8.5-8.9【Charles Collot 】On the description of singular solutions to the semi-linear heat equation and the Prandtl's system

Time:2019-07-26Views:35

Speaker: Charles Collot (Courant Institute, NYU)

Time: 15:00-17:00, August 5,7,9

Room: Room 1418, Management building, East Compus of USTC

  

Many partial differential equations display particular phenomena at the heart of which lie special solutions of the equation. Indeed, in some asymptotic configurations, one expects the solution to be well described by, for example, stationary states, traveling waves, backward or forward self-similar solutions. An open problem for many equations is to prove such a decomposition of the solution (soliton resolution), to study these special solutions, and to understand the phenomena they are responsible for. This course will focus on the singularity formation problem for the semi-linear heat equation and the Prandtl's system, and will aim at describing precisely some blow-up solutions. The first one is a famous model equation for which the theory has been well developed since the work of Fujita in the sixties, while the second is a fluid mechanics problem that has been intensively studied by physicists since the eighties, but that is still poorly understood at a mathematical level. In both problems, smooth solutions may not exist for all times: some become singular in finite time. This course aims at explaining this phenomenon, presenting basic and key notions, and focusing on the recent work of the author on energy supercritical phenomena, anisotropic singularities, and shock formation in fluid mechanics (with Merle, Rapha\el, Szeftel, and Ghoul, Ibrahim, Masmoudi).
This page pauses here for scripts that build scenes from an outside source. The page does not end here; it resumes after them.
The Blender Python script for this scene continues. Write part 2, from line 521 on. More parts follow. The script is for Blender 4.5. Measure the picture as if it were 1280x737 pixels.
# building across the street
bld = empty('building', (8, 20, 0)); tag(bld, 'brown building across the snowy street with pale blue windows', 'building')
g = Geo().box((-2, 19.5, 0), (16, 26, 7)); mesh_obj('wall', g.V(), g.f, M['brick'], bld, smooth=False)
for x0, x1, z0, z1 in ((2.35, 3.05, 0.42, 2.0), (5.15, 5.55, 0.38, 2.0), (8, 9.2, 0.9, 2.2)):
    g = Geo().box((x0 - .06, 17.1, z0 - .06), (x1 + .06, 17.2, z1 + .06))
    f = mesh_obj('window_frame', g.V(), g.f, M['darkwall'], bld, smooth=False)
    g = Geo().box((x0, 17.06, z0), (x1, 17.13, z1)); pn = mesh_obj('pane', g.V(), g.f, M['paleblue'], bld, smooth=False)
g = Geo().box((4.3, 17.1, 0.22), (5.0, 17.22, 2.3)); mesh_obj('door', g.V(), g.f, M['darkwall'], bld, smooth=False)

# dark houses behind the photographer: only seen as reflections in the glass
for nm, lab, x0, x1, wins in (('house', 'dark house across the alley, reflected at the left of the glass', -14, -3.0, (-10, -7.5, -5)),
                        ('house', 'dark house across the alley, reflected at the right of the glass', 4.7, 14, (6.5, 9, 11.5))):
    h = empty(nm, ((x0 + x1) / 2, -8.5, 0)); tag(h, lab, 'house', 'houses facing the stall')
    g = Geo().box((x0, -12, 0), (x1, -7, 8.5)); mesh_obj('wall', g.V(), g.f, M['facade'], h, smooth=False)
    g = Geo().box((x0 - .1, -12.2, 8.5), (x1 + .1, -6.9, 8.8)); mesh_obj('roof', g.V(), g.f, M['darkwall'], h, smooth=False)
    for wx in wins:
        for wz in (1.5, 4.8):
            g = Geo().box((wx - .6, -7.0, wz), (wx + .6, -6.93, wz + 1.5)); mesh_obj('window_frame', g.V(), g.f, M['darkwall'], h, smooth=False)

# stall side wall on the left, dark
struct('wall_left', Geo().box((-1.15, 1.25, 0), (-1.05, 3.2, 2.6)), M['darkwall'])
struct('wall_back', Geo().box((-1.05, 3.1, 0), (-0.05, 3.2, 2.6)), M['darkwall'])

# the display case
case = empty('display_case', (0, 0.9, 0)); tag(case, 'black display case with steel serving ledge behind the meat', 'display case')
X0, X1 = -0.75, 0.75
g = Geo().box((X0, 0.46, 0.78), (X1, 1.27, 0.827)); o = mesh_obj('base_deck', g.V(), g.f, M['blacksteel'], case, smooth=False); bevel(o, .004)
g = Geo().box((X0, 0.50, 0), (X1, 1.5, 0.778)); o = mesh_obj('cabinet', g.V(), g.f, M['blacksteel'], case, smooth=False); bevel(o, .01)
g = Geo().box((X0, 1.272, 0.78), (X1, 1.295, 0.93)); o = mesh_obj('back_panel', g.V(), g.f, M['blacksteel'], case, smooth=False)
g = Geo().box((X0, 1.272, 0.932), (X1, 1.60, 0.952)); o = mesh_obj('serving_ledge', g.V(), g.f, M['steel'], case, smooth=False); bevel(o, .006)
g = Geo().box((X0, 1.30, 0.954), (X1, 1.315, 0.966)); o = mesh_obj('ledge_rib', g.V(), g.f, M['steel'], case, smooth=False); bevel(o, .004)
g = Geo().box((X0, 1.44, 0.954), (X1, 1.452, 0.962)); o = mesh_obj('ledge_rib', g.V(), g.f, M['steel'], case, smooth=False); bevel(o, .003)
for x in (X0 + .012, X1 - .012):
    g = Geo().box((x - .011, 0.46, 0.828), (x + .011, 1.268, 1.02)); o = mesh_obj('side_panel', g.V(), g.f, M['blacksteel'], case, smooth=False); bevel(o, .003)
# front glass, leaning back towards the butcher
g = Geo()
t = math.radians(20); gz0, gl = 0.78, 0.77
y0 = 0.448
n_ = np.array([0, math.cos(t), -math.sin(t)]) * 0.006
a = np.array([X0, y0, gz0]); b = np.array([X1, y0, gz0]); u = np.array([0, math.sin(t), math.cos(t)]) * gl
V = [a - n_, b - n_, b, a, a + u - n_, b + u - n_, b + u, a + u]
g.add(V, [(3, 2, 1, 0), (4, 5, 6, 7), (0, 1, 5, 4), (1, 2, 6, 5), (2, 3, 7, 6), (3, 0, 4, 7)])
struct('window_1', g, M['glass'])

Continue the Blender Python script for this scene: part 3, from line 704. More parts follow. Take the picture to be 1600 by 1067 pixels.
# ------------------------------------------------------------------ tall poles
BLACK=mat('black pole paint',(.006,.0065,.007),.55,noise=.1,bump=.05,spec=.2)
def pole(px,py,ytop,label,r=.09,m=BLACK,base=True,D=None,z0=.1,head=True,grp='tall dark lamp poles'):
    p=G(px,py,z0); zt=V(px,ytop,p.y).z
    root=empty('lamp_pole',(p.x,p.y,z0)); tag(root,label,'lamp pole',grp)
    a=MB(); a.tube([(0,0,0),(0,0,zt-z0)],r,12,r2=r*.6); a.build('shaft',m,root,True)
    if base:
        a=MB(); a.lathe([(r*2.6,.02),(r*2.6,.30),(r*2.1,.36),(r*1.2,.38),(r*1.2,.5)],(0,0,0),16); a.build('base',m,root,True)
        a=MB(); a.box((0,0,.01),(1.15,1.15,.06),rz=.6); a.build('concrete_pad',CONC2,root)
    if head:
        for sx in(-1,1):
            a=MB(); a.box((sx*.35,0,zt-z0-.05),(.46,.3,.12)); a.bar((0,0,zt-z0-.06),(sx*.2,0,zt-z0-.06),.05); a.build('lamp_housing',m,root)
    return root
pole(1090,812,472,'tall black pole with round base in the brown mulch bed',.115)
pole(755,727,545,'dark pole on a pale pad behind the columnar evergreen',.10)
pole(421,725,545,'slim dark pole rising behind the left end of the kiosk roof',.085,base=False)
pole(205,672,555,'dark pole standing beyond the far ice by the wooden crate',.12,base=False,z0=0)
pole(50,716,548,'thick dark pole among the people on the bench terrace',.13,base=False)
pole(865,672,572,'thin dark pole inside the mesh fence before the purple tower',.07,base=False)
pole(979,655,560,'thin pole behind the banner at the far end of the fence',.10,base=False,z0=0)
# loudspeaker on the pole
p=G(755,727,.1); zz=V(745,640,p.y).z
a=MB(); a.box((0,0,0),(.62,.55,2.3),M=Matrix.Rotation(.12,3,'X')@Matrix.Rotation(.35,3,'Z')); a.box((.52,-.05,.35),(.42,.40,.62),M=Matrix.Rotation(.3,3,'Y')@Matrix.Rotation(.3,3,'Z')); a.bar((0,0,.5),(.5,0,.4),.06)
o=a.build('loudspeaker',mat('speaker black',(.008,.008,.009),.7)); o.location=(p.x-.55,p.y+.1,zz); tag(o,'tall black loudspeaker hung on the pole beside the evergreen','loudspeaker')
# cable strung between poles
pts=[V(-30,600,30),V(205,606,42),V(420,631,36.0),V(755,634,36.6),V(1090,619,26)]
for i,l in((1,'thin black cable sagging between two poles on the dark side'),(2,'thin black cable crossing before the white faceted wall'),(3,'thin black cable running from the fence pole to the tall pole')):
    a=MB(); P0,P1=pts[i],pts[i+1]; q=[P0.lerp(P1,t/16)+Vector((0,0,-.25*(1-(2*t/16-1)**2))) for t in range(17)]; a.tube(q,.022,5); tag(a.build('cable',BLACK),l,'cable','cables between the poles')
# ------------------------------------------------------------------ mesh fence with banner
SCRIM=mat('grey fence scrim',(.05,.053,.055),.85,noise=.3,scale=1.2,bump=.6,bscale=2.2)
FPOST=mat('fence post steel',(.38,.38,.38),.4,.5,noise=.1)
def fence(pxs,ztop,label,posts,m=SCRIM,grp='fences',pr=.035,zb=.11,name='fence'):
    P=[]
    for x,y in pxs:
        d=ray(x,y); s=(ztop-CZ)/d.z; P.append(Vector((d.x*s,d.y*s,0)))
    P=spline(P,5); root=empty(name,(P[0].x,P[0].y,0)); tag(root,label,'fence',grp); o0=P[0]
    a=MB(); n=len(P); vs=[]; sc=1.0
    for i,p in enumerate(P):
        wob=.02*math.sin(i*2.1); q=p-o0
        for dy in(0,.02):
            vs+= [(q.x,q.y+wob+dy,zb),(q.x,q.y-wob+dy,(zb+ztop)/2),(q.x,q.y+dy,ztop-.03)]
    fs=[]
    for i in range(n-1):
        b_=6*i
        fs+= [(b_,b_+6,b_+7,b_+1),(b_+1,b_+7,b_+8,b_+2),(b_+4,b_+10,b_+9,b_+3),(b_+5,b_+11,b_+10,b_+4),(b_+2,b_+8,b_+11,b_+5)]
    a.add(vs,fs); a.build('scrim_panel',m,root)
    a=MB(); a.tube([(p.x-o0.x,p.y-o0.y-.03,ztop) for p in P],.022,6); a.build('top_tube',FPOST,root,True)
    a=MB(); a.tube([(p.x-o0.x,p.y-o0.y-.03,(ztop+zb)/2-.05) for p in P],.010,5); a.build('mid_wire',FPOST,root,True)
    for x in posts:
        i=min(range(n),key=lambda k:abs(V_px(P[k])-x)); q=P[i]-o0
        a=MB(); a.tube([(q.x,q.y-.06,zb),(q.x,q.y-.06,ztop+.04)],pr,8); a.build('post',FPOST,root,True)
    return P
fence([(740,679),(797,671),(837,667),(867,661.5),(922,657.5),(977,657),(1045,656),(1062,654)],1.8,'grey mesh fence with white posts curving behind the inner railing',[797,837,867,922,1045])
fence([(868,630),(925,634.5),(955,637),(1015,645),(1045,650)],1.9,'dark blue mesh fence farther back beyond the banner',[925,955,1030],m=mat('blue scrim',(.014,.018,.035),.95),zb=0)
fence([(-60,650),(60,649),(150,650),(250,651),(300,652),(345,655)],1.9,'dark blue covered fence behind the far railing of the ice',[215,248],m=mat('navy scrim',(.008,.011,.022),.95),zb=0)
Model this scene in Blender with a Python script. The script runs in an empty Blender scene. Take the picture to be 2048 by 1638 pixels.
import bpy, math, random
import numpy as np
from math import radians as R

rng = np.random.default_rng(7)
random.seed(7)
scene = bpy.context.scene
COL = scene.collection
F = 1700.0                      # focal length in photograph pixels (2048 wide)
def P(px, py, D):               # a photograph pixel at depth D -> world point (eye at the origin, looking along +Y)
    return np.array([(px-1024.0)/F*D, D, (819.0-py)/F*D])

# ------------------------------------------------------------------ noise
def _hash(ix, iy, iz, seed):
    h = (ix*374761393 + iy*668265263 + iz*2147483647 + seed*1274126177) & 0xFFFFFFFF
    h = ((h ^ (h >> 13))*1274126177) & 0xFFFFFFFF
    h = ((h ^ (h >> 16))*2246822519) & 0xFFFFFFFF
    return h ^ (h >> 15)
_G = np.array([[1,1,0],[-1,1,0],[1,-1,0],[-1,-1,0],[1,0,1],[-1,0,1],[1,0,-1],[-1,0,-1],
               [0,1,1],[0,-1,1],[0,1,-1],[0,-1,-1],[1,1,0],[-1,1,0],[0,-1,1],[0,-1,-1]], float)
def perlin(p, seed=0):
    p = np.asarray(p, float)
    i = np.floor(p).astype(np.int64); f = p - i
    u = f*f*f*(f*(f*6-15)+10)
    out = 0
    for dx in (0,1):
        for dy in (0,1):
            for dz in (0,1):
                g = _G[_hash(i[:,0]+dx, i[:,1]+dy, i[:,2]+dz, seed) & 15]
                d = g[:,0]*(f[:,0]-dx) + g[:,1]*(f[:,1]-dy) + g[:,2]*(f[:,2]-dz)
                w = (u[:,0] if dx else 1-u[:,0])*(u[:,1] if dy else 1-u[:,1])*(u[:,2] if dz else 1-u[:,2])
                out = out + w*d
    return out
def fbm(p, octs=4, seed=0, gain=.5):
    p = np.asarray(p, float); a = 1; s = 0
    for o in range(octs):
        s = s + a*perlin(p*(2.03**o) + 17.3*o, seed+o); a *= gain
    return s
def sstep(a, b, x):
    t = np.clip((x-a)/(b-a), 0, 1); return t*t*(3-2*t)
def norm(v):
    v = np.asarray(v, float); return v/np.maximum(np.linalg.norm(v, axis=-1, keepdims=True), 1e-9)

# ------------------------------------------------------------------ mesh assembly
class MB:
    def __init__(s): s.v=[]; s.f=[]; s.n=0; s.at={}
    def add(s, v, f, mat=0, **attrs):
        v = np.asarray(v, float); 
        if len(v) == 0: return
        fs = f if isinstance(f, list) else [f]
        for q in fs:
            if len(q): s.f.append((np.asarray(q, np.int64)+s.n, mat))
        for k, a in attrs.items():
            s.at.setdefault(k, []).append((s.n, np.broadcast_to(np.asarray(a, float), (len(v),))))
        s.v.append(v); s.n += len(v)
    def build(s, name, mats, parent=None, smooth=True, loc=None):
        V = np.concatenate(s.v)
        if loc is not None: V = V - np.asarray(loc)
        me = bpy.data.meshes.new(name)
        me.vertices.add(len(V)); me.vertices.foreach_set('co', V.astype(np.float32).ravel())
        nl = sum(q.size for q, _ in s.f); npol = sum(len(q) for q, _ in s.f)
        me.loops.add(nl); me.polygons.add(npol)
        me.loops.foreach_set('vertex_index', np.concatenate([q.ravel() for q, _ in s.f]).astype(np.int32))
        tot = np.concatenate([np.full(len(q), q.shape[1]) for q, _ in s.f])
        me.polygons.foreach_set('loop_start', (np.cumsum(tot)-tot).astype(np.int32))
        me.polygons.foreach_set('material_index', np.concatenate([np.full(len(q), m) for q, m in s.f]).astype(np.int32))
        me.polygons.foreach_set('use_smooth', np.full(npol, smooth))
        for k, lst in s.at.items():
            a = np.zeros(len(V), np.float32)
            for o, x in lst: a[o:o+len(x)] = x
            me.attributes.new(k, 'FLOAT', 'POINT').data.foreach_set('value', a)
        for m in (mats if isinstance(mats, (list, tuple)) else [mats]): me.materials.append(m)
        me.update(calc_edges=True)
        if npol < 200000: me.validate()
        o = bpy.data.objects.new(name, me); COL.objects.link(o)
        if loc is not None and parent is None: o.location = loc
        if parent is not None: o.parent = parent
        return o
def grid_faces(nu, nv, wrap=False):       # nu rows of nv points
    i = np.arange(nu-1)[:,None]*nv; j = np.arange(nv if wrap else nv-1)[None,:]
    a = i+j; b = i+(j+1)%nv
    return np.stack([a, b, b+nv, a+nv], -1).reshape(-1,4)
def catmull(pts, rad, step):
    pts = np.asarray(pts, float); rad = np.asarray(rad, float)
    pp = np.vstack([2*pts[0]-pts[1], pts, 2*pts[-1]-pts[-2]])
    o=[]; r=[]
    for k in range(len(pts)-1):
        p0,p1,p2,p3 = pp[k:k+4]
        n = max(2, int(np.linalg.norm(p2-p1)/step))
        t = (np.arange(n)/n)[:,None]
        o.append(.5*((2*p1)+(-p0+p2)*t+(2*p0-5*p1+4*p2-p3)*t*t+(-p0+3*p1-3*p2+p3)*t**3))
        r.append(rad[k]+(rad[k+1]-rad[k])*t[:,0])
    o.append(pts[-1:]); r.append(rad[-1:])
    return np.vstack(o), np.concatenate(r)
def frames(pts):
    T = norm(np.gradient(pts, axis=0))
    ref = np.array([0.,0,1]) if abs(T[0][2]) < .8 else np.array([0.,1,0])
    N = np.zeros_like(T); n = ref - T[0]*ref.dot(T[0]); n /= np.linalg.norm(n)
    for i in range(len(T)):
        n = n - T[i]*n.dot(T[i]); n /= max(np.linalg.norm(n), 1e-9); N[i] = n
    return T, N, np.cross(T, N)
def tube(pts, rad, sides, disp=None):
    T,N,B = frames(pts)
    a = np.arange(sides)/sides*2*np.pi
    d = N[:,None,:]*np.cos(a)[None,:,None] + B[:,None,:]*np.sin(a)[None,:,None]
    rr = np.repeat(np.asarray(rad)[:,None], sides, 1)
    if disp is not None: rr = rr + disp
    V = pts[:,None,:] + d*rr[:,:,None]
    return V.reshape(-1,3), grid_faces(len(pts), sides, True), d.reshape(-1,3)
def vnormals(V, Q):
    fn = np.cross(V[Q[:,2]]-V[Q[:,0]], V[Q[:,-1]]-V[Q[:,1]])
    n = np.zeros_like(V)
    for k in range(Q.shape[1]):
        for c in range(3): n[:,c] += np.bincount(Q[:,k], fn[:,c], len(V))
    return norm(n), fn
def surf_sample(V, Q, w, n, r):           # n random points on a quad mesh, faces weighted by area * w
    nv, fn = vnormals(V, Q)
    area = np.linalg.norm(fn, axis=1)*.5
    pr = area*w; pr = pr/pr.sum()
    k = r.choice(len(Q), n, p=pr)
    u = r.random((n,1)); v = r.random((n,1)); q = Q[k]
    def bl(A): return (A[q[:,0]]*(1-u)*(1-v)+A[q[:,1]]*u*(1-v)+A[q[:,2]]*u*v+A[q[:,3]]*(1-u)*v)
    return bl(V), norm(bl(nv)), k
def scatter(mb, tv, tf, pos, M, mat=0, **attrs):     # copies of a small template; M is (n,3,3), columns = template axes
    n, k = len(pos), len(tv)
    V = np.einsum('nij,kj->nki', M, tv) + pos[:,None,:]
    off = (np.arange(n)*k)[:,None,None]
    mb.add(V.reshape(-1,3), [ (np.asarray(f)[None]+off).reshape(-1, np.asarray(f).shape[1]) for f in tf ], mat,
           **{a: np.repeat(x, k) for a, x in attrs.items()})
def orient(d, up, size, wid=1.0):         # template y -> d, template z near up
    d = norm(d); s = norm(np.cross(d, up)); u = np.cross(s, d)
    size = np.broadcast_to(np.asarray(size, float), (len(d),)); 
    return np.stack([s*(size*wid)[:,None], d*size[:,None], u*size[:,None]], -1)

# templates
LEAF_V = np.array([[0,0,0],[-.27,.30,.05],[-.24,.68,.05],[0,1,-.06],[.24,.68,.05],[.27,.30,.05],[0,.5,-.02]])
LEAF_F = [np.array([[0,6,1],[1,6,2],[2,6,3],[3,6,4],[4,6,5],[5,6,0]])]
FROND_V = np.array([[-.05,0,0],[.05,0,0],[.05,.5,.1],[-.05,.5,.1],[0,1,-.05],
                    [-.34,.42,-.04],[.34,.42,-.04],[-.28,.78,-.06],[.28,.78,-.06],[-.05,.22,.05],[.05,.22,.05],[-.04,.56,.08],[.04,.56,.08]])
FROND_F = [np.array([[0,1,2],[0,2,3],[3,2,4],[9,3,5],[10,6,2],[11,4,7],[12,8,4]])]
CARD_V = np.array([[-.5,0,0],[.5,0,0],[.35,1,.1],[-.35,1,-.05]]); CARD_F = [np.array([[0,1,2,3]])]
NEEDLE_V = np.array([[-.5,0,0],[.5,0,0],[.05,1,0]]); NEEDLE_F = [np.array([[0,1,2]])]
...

We shall first go over the Cauchy theory for nonlinear parabolic equations and quasilinear hyperbolic transport equations, to emphasize some key properties as regularising effects or the geometry of characteristics. Then, a key notion, that of self-similarity, will be explained both from a physical and mathematical perspective. It accounts for a simplification of the dynamics of the equation in certain regimes, especially during singularity formation. We will then show the existence of backward self-similar solutions, and prove that they appear as universal blow-up profiles in some configurations. The core of the course will be the stabilisation of truly or degenerate self-similar singular solutions. First, the linearized problem, modulation techniques, and topological tools will be presented for the stability of supercritical self-similar blow-up for the heat equation. Then, the full nonlinear analysis will be done for degenerate self-similar solutions to a reduced equation linked to the Prandtl's system. We will finish the course by the description of anisotropic singularities (with different behaviors in different space directions) for a Burgers equation with transverse viscosity. The last course will be devoted to a more general presentation of recent and related results in singularity formation for parabolic and dispersive equations, as well as for fluid problems.